— What the task asks —
Write the data out again in full, with no departure from the original.

+++++

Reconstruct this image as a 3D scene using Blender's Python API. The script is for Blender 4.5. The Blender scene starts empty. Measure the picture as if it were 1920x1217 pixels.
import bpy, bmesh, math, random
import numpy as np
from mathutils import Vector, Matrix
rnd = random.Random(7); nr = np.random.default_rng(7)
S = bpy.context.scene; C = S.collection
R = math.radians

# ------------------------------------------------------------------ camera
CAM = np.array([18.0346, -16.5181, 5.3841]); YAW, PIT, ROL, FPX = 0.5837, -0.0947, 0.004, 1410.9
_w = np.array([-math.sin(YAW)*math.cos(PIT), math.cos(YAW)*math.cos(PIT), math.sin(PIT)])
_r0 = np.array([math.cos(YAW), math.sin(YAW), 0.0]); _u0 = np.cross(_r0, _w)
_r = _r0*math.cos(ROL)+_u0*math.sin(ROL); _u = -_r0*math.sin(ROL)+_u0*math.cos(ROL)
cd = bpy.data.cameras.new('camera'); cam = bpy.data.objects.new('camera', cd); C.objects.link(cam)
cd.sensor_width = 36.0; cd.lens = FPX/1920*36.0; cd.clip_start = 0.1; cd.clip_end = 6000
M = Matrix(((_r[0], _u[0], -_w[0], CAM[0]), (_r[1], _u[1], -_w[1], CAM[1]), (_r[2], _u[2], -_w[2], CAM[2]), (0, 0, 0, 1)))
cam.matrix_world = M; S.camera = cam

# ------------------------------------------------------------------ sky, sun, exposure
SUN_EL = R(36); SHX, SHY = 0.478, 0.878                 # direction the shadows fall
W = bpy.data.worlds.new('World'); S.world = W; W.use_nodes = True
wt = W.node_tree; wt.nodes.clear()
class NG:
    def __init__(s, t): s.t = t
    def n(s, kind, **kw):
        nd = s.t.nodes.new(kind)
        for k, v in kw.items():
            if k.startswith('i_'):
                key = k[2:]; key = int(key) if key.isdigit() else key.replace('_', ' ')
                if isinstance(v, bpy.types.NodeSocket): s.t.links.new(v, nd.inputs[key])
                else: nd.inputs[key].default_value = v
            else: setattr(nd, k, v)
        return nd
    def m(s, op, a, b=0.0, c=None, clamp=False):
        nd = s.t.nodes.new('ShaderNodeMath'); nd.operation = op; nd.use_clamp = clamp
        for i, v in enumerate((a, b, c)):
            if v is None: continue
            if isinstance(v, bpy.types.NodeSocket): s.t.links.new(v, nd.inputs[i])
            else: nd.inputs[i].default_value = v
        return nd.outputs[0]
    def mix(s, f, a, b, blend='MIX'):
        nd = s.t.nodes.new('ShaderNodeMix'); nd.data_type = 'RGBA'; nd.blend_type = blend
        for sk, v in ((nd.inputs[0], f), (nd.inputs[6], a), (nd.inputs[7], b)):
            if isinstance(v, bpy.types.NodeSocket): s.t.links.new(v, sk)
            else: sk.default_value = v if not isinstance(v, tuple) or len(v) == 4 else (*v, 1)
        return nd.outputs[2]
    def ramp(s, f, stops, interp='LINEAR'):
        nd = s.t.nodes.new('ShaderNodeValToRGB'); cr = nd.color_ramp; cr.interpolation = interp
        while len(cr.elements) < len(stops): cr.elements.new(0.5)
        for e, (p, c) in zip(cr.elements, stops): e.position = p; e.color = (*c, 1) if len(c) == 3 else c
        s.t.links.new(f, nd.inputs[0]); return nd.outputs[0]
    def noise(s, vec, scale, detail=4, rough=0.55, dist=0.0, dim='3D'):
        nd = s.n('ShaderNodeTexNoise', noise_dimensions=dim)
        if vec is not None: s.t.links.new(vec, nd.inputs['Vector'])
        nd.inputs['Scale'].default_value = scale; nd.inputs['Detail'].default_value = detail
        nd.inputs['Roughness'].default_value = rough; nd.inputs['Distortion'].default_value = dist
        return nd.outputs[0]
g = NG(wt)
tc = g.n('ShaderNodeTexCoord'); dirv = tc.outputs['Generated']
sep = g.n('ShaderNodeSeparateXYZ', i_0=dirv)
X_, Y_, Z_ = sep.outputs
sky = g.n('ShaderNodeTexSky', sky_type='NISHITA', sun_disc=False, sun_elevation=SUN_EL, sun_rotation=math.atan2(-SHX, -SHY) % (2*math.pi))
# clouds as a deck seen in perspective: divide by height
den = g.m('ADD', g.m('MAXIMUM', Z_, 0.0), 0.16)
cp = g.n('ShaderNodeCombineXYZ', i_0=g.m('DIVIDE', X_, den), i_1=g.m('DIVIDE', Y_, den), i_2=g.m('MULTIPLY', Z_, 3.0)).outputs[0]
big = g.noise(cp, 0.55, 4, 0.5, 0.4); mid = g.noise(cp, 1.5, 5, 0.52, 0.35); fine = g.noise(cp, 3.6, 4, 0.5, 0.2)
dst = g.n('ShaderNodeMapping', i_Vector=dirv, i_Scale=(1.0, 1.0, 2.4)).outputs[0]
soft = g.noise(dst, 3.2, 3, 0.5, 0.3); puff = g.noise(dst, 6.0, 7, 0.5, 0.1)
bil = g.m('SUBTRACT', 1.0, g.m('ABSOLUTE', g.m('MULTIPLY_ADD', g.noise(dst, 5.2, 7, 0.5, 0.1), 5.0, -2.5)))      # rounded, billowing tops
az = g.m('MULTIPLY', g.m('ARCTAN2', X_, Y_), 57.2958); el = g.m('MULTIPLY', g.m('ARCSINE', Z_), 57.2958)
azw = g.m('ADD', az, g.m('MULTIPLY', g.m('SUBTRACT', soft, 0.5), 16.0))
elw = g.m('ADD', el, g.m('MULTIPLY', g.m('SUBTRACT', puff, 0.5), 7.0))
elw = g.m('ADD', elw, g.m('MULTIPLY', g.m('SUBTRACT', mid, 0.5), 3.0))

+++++

— Correct answer —
Reconstruct this image as a 3D scene using Blender's Python API. The script is for Blender 4.5. The Blender scene starts empty. Measure the picture as if it were 1920x1217 pixels.
import bpy, bmesh, math, random
import numpy as np
from mathutils import Vector, Matrix
rnd = random.Random(7); nr = np.random.default_rng(7)
S = bpy.context.scene; C = S.collection
R = math.radians

# ------------------------------------------------------------------ camera
CAM = np.array([18.0346, -16.5181, 5.3841]); YAW, PIT, ROL, FPX = 0.5837, -0.0947, 0.004, 1410.9
_w = np.array([-math.sin(YAW)*math.cos(PIT), math.cos(YAW)*math.cos(PIT), math.sin(PIT)])
_r0 = np.array([math.cos(YAW), math.sin(YAW), 0.0]); _u0 = np.cross(_r0, _w)
_r = _r0*math.cos(ROL)+_u0*math.sin(ROL); _u = -_r0*math.sin(ROL)+_u0*math.cos(ROL)
cd = bpy.data.cameras.new('camera'); cam = bpy.data.objects.new('camera', cd); C.objects.link(cam)
cd.sensor_width = 36.0; cd.lens = FPX/1920*36.0; cd.clip_start = 0.1; cd.clip_end = 6000
M = Matrix(((_r[0], _u[0], -_w[0], CAM[0]), (_r[1], _u[1], -_w[1], CAM[1]), (_r[2], _u[2], -_w[2], CAM[2]), (0, 0, 0, 1)))
cam.matrix_world = M; S.camera = cam

# ------------------------------------------------------------------ sky, sun, exposure
SUN_EL = R(36); SHX, SHY = 0.478, 0.878                 # direction the shadows fall
W = bpy.data.worlds.new('World'); S.world = W; W.use_nodes = True
wt = W.node_tree; wt.nodes.clear()
class NG:
    def __init__(s, t): s.t = t
    def n(s, kind, **kw):
        nd = s.t.nodes.new(kind)
        for k, v in kw.items():
            if k.startswith('i_'):
                key = k[2:]; key = int(key) if key.isdigit() else key.replace('_', ' ')
                if isinstance(v, bpy.types.NodeSocket): s.t.links.new(v, nd.inputs[key])
                else: nd.inputs[key].default_value = v
            else: setattr(nd, k, v)
        return nd
    def m(s, op, a, b=0.0, c=None, clamp=False):
        nd = s.t.nodes.new('ShaderNodeMath'); nd.operation = op; nd.use_clamp = clamp
        for i, v in enumerate((a, b, c)):
            if v is None: continue
            if isinstance(v, bpy.types.NodeSocket): s.t.links.new(v, nd.inputs[i])
            else: nd.inputs[i].default_value = v
        return nd.outputs[0]
    def mix(s, f, a, b, blend='MIX'):
        nd = s.t.nodes.new('ShaderNodeMix'); nd.data_type = 'RGBA'; nd.blend_type = blend
        for sk, v in ((nd.inputs[0], f), (nd.inputs[6], a), (nd.inputs[7], b)):
            if isinstance(v, bpy.types.NodeSocket): s.t.links.new(v, sk)
            else: sk.default_value = v if not isinstance(v, tuple) or len(v) == 4 else (*v, 1)
        return nd.outputs[2]
    def ramp(s, f, stops, interp='LINEAR'):
        nd = s.t.nodes.new('ShaderNodeValToRGB'); cr = nd.color_ramp; cr.interpolation = interp
        while len(cr.elements) < len(stops): cr.elements.new(0.5)
        for e, (p, c) in zip(cr.elements, stops): e.position = p; e.color = (*c, 1) if len(c) == 3 else c
        s.t.links.new(f, nd.inputs[0]); return nd.outputs[0]
    def noise(s, vec, scale, detail=4, rough=0.55, dist=0.0, dim='3D'):
        nd = s.n('ShaderNodeTexNoise', noise_dimensions=dim)
        if vec is not None: s.t.links.new(vec, nd.inputs['Vector'])
        nd.inputs['Scale'].default_value = scale; nd.inputs['Detail'].default_value = detail
        nd.inputs['Roughness'].default_value = rough; nd.inputs['Distortion'].default_value = dist
        return nd.outputs[0]
g = NG(wt)
tc = g.n('ShaderNodeTexCoord'); dirv = tc.outputs['Generated']
sep = g.n('ShaderNodeSeparateXYZ', i_0=dirv)
X_, Y_, Z_ = sep.outputs
sky = g.n('ShaderNodeTexSky', sky_type='NISHITA', sun_disc=False, sun_elevation=SUN_EL, sun_rotation=math.atan2(-SHX, -SHY) % (2*math.pi))
# clouds as a deck seen in perspective: divide by height
den = g.m('ADD', g.m('MAXIMUM', Z_, 0.0), 0.16)
cp = g.n('ShaderNodeCombineXYZ', i_0=g.m('DIVIDE', X_, den), i_1=g.m('DIVIDE', Y_, den), i_2=g.m('MULTIPLY', Z_, 3.0)).outputs[0]
big = g.noise(cp, 0.55, 4, 0.5, 0.4); mid = g.noise(cp, 1.5, 5, 0.52, 0.35); fine = g.noise(cp, 3.6, 4, 0.5, 0.2)
dst = g.n('ShaderNodeMapping', i_Vector=dirv, i_Scale=(1.0, 1.0, 2.4)).outputs[0]
soft = g.noise(dst, 3.2, 3, 0.5, 0.3); puff = g.noise(dst, 6.0, 7, 0.5, 0.1)
bil = g.m('SUBTRACT', 1.0, g.m('ABSOLUTE', g.m('MULTIPLY_ADD', g.noise(dst, 5.2, 7, 0.5, 0.1), 5.0, -2.5)))      # rounded, billowing tops
az = g.m('MULTIPLY', g.m('ARCTAN2', X_, Y_), 57.2958); el = g.m('MULTIPLY', g.m('ARCSINE', Z_), 57.2958)
azw = g.m('ADD', az, g.m('MULTIPLY', g.m('SUBTRACT', soft, 0.5), 16.0))
elw = g.m('ADD', el, g.m('MULTIPLY', g.m('SUBTRACT', puff, 0.5), 7.0))
elw = g.m('ADD', elw, g.m('MULTIPLY', g.m('SUBTRACT', mid, 0.5), 3.0))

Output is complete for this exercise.